» PROBLEM TO SOLVE: Look through the data below. Pick out the lines holding the string "high".

» AVAILABLE DATA:
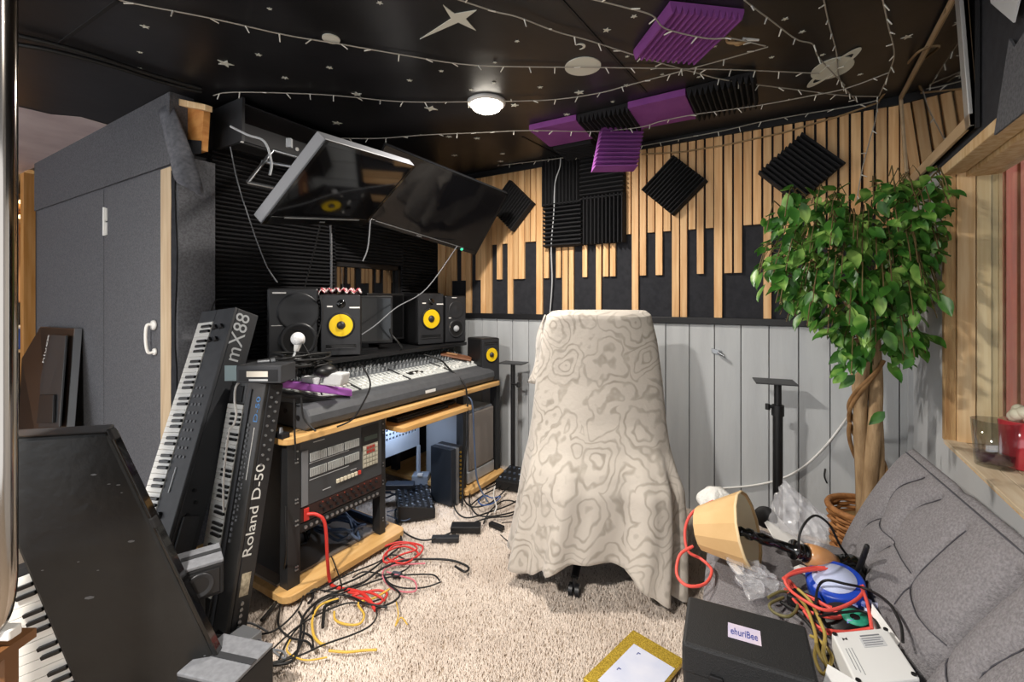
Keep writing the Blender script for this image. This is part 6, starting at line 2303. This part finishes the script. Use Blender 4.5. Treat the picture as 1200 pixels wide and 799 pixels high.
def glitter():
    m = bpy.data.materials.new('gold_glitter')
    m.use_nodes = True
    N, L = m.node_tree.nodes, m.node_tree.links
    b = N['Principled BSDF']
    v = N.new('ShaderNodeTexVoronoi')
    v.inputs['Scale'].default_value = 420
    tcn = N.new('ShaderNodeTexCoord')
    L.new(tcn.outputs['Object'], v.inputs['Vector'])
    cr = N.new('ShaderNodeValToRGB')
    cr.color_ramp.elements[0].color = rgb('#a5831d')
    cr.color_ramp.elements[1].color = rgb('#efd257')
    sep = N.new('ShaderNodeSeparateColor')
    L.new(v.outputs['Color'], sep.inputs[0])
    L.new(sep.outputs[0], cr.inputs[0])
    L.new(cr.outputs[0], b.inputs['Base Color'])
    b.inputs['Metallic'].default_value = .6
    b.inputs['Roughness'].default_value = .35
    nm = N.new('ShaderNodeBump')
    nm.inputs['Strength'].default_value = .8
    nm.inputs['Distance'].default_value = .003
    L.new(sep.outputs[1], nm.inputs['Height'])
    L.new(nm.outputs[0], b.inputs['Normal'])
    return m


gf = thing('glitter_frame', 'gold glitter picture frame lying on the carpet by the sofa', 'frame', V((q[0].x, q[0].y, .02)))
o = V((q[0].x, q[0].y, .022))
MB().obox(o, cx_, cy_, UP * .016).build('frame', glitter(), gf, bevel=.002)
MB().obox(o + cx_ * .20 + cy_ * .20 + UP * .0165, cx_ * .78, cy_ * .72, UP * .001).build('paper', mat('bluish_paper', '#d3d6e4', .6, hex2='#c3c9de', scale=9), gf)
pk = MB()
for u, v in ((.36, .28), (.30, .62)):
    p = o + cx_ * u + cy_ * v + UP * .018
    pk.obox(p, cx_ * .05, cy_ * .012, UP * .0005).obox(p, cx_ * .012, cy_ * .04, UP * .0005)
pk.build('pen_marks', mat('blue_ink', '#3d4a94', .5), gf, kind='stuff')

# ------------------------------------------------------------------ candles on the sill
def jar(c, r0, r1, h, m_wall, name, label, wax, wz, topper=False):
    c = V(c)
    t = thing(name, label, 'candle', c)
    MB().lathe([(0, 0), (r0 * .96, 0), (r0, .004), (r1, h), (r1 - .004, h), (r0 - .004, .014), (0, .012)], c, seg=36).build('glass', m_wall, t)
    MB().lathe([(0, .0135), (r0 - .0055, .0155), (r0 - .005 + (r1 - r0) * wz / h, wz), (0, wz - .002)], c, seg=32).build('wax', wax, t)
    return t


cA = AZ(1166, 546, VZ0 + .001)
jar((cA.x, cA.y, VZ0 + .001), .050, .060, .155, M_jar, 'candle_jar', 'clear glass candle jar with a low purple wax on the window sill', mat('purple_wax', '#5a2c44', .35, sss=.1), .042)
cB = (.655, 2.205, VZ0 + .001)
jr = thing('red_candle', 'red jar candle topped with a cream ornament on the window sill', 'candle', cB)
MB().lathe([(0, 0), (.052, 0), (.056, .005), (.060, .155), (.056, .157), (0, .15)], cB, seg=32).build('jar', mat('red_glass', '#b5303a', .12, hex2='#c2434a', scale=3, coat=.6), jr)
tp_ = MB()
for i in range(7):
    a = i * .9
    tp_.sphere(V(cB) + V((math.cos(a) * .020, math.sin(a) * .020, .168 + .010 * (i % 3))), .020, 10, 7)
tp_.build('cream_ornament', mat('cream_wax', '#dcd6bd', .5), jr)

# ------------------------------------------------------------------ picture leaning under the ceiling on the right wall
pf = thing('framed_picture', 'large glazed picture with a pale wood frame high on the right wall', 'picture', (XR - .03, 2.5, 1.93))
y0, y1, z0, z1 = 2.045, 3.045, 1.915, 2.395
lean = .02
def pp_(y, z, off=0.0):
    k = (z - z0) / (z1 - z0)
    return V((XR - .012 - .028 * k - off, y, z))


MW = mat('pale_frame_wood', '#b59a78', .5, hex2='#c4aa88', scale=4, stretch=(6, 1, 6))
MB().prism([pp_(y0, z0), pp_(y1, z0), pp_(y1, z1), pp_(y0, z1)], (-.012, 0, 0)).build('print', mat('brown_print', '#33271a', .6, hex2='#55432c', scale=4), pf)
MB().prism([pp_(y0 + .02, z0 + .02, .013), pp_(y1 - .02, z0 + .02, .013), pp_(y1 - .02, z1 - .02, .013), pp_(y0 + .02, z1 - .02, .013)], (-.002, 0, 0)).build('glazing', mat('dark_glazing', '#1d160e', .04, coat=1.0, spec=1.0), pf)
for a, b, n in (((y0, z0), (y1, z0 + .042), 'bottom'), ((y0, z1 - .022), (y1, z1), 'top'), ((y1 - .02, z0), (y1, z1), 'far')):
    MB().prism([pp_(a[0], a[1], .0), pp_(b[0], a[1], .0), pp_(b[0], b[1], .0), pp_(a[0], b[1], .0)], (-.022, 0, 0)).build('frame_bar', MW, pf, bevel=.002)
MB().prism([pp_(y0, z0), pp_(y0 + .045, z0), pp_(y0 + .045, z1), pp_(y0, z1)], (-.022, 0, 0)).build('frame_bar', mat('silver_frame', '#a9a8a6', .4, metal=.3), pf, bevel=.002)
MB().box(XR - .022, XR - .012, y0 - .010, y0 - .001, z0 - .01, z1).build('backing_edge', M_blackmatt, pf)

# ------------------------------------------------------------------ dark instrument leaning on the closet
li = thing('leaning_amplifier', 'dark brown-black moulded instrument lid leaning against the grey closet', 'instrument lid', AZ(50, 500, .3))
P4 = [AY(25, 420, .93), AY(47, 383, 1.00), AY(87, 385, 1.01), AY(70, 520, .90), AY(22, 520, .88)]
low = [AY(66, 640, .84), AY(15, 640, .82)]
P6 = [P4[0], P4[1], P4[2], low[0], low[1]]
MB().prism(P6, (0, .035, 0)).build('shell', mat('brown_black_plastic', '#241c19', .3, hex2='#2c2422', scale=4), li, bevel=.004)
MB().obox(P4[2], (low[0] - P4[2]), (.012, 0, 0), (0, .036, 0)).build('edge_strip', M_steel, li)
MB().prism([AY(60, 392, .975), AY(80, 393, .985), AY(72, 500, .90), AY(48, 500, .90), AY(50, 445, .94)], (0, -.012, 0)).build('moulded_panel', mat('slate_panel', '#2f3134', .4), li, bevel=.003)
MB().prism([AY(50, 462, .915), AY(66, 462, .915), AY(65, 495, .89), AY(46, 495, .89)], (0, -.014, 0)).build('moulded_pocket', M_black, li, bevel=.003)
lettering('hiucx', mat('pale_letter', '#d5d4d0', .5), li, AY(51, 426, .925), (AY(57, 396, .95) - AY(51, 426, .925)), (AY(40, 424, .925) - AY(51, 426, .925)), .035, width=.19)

» SOLUTION BELOW:
Keep writing the Blender script for this image. This is part 6, starting at line 2303. This part finishes the script. Use Blender 4.5. Treat the picture as 1200 pixels wide and 799 pixels high.
pf = thing('framed_picture', 'large glazed picture with a pale wood frame high on the right wall', 'picture', (XR - .03, 2.5, 1.93))